JURNALSUKABUMI.COM – Ketua Serikat Petani Indonesia (SPI) Sukabumi Raya, Rozak Daud menganggap reforma agraria belum ditempatkan sebagai fondasi pembangunan untuk kepemimpinan Kabupaten Sukabumi yang akan datang.
Anggapan tersebut berdasarkan dari agenda reforma agraria yang ada dalam visi misi para kandidat calon Bupati dan Wakil Bupati Sukabumi yang akan berebut suara pada Pemilihan Umum (Pemilu) 2024 mendatang.
“Kita melihat kedua paslon sangat kaku membaca persoalan agraria sehingga tidak ada yang menjadikan agraria menjadi misi utama pemerintahan ke depan. Padahal potensi agraria di Sukabumi sangat besar menjadi sumber kehidupan masyarakat dan menjadi pendapatan daerah,” tegas Rozak Daud, kepada Jurnalsukabumi.com, Rabu (9/10/2024).
Padahal pemerintah telah menetapkan Perpres No. 62 Tahun 2023, sebelumnya ada Perpres Nomor 86 Tahun 2018. Perpres ini mengatur strategi-strategi yang akan dilakukan, yaitu: Legalisasi aset, Redistribusi tanah, Pemberdayaan ekonomi subjek Reforma Agraria (RA), Partisipasi masyarakat.
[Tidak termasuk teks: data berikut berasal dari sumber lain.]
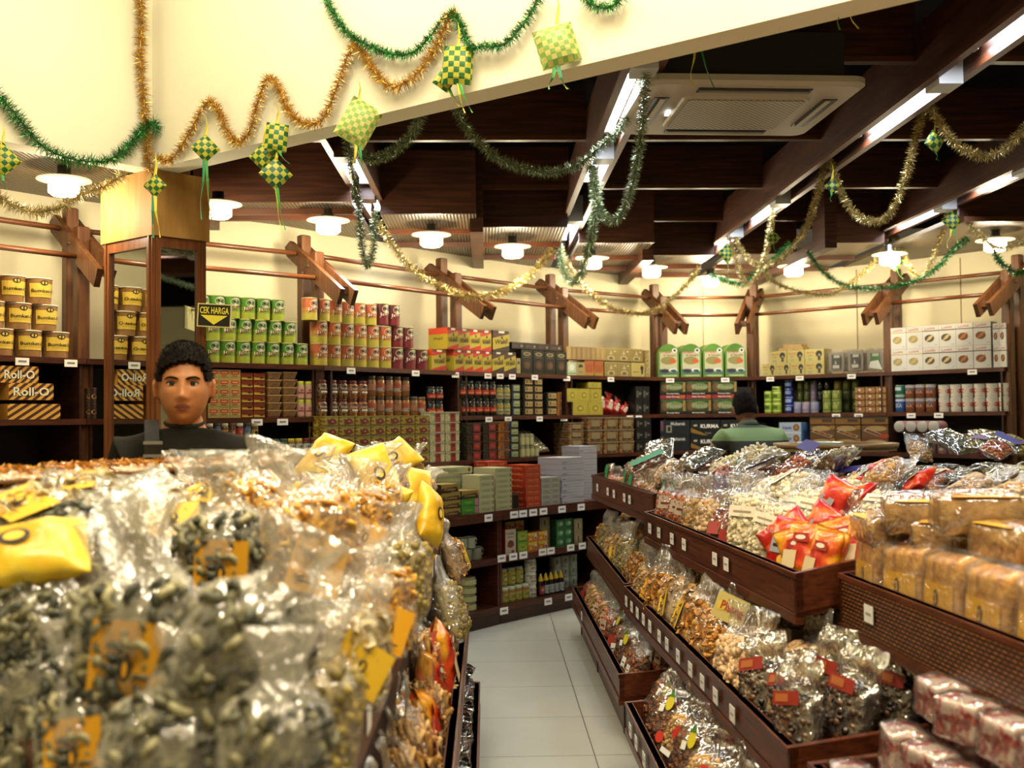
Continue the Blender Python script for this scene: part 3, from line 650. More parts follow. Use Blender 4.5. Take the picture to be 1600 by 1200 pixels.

Dalam perpres tersebut diatur juga tentang kelembagaan yang mana bupati sebagai Ketua Gugus Tugas Reforma Agraria (GTRA) tingkat kabupaten, Tugasnya mengoordinasikan penyediaan Tanah Objek Reforma Agraria (TORA) dalam rangka penataan aset, sumber melakukan pemetaan sosial, memverifikasi memberikan usulan dan rekomendasi tanah sekaligus ditetapkan sebagai TORA oleh menteri.
“Jadi jangan kaku memahami masalah pertanahan memang kewenangan pemerintah pusat untuk penetapannya tetapi teknisnya adalah tugas pemerintah daerah. Bagaimana pemerintah pusat bisa mengeksekusi masalah agraria kalau pemerintah daerah melalui GTRA tidak ada niatan untuk merencanakan dalam program daerah,” imbuhnya.
Lanjut Rozak Daud, dan dalam perpres juga diatur tentang sumber pendanaan bisa dari APBN dan bisa dari APBD. Artinya secara konstitusi telah diberikan ruang yang terbuka untuk kepala daerah menata persoalan pertanahan serta mengangarkan pembiayaannya. Bahkan Tugas-tugas itu selama ini telah dikerjakan oleh organisasi tani tapi kurang mendapatkan dukungan dari pemerintah daerah.
“Kalau agraria tidak masuk dalam visi misi utama paslon, maka kesejahteraan rakyat itu hanya mimpi belaka. Artinya tidak punya niatan yang tinggi untuk mensejahterakan rakyat. Memang ini soal keberanian dari calon. Kalau berani melakukan penataan agraria secara adil kepada rakyat maka akan berhadapan dengan pemilik modal,” jelasnya.
Bahakn, dirinya menilai tidak akan tercapai secara utuh visi misi itu sebagai target pembangunan kalau persoalan mendasar rakyat berkaiatan agraria tidak masuk dalam misi besar paslon. Peningkatan IPM itu tidak terlepas dari daya beli, daya beli akan tinggi kalau rakyat memiliki penghasilan, bisa memberi makan keluarga yang cukup dan bergizi, menyekolahkan anak di situlah standar IPM meningkat.
“Setelah ada kepastian hak atas tanah, rakyat bayar pajak menjadi pendapatan daerah dari pada HGU yang tidak aktif berarti pajak pun tidak ada. Ini bukan hanya soal kemauan dan niat tapi soal keberanian mengambil langkah yang tepat untuk kesejahteraan walaupun berhadapan dengan pemilik modal,” tutup Rozak Daud.